## THE EXERCISE
Only the lines from the first one through the line with "to octagon centre)" should be printed, exactly as they appear.

## DATA EXTRACT
━━━━━━━━━━

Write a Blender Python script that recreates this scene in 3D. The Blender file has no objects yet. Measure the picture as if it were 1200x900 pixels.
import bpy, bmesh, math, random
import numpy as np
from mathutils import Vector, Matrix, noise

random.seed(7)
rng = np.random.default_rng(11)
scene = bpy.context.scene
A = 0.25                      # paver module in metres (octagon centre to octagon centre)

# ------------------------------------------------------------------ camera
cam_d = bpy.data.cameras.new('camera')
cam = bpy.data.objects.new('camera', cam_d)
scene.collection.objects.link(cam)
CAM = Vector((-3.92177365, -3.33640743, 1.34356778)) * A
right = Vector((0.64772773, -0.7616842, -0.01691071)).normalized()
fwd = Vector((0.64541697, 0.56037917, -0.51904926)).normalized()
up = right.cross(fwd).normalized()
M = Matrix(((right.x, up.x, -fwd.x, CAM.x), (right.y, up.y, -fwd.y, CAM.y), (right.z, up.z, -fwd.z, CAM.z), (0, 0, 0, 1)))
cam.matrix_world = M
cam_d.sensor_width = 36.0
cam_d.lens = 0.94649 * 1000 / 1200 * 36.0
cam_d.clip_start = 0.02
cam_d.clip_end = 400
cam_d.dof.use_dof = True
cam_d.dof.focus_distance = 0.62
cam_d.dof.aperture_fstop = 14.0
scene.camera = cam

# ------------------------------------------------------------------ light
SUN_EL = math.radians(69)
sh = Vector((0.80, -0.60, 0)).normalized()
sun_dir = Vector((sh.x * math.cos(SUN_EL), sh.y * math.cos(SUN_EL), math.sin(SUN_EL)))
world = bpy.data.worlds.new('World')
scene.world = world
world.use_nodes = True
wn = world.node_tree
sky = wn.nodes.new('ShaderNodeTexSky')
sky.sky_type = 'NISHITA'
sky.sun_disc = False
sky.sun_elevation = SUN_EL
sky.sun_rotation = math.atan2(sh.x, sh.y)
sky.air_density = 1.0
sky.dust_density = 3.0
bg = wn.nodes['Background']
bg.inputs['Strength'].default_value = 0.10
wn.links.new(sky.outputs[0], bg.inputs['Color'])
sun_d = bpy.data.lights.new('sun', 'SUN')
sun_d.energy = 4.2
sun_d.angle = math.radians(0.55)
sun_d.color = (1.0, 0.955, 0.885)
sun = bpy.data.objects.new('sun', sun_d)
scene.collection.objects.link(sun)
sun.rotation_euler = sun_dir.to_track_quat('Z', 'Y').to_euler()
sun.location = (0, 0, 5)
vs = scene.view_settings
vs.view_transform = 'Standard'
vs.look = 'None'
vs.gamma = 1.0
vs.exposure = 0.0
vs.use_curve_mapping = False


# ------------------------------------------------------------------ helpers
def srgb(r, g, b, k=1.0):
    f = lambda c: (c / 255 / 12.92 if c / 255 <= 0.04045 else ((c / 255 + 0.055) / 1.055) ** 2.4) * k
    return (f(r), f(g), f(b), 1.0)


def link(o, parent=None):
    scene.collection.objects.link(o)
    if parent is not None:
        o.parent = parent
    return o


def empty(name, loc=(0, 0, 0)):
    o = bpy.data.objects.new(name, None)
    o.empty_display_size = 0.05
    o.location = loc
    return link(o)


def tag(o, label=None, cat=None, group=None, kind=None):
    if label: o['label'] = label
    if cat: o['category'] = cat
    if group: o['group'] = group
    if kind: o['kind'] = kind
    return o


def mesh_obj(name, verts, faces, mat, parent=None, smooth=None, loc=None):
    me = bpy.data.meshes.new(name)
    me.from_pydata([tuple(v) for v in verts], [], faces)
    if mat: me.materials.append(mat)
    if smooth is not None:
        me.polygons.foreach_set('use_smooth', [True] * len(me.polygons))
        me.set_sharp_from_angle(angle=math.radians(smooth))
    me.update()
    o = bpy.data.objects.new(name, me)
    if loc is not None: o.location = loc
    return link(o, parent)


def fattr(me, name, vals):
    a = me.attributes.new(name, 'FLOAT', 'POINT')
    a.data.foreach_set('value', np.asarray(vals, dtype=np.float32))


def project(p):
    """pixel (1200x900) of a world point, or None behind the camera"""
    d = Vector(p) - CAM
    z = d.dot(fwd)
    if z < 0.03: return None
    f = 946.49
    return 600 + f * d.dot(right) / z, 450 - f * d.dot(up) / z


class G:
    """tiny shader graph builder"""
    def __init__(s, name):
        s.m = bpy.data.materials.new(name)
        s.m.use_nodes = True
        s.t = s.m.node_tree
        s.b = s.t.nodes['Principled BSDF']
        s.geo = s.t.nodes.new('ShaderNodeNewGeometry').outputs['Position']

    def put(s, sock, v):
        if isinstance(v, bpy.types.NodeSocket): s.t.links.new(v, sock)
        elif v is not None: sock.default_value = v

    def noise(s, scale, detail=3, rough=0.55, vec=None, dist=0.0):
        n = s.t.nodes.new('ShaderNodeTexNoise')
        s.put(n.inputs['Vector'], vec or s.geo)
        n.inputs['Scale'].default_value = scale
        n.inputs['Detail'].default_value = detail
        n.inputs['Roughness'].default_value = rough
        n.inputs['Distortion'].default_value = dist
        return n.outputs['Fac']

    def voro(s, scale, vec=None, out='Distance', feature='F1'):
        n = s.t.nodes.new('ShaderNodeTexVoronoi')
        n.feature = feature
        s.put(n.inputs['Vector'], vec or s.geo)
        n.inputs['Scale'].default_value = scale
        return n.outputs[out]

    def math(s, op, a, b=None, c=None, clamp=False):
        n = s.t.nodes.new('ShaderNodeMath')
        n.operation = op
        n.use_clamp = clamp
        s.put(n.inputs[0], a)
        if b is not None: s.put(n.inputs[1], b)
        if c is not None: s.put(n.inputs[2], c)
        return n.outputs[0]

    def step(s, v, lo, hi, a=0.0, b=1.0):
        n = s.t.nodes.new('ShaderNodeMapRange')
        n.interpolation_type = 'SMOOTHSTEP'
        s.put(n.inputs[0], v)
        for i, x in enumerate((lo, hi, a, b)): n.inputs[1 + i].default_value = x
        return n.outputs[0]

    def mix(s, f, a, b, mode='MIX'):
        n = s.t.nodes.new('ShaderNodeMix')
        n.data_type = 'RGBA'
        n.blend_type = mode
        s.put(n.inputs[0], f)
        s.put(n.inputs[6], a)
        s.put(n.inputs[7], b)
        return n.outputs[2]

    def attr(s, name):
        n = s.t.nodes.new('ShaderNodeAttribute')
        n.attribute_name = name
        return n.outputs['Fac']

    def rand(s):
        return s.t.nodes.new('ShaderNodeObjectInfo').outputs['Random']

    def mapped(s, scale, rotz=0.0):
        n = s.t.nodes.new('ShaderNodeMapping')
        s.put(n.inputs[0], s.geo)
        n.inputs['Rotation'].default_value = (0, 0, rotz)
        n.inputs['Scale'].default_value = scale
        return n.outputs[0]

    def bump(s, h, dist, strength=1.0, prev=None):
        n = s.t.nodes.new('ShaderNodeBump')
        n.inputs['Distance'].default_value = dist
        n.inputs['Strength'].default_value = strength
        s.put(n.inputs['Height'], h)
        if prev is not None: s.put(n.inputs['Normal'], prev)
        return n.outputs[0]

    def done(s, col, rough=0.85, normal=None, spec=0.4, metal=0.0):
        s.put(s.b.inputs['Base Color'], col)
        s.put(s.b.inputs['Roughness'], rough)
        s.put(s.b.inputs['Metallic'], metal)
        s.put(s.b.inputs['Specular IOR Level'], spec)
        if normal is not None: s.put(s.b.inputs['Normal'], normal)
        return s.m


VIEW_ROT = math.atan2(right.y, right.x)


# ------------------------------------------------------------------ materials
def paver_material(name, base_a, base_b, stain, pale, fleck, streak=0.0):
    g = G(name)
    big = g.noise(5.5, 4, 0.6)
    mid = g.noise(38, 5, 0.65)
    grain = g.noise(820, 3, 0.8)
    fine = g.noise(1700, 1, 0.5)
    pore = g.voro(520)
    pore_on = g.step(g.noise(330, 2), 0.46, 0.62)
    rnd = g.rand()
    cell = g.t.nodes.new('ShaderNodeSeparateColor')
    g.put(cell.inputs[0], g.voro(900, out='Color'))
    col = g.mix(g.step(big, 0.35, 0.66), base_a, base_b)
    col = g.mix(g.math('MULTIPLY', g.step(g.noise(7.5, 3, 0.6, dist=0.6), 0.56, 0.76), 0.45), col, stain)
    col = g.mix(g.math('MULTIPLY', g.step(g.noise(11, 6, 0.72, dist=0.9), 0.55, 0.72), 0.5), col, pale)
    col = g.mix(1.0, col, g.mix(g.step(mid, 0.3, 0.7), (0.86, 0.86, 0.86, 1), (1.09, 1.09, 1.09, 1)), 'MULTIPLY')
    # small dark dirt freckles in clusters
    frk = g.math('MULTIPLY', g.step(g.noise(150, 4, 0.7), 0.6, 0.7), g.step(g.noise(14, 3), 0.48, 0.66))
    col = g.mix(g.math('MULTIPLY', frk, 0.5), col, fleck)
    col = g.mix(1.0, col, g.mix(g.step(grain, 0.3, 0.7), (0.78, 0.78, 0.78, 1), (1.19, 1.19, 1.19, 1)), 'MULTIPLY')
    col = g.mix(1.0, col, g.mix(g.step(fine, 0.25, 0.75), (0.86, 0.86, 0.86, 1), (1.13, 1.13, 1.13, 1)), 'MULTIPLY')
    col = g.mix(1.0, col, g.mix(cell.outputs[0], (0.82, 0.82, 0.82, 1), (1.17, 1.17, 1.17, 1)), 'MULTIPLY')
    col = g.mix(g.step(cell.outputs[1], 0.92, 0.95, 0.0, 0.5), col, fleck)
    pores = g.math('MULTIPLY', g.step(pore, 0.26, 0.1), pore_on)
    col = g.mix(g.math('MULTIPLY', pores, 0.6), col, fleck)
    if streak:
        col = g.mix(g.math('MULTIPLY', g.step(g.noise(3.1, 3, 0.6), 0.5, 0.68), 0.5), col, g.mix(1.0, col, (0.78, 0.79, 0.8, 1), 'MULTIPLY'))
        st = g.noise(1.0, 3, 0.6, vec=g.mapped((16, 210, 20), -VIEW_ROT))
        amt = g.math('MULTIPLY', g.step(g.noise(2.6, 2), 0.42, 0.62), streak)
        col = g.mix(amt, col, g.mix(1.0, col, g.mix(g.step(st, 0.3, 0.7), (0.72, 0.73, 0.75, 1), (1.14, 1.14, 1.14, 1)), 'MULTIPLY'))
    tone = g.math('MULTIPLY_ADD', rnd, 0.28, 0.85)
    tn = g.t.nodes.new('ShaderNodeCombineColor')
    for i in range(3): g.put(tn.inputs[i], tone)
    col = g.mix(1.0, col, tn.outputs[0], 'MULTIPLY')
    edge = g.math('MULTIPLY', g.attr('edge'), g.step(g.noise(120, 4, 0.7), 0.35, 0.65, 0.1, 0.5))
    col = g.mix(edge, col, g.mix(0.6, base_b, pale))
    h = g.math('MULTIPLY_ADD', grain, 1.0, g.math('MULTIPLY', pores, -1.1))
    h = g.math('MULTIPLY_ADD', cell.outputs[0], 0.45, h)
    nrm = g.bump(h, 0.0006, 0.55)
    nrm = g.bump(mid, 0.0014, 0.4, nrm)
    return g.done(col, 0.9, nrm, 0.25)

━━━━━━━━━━

## SOLUTION FOR THIS TASK
Write a Blender Python script that recreates this scene in 3D. The Blender file has no objects yet. Measure the picture as if it were 1200x900 pixels.
import bpy, bmesh, math, random
import numpy as np
from mathutils import Vector, Matrix, noise

random.seed(7)
rng = np.random.default_rng(11)
scene = bpy.context.scene
A = 0.25                      # paver module in metres (octagon centre to octagon centre)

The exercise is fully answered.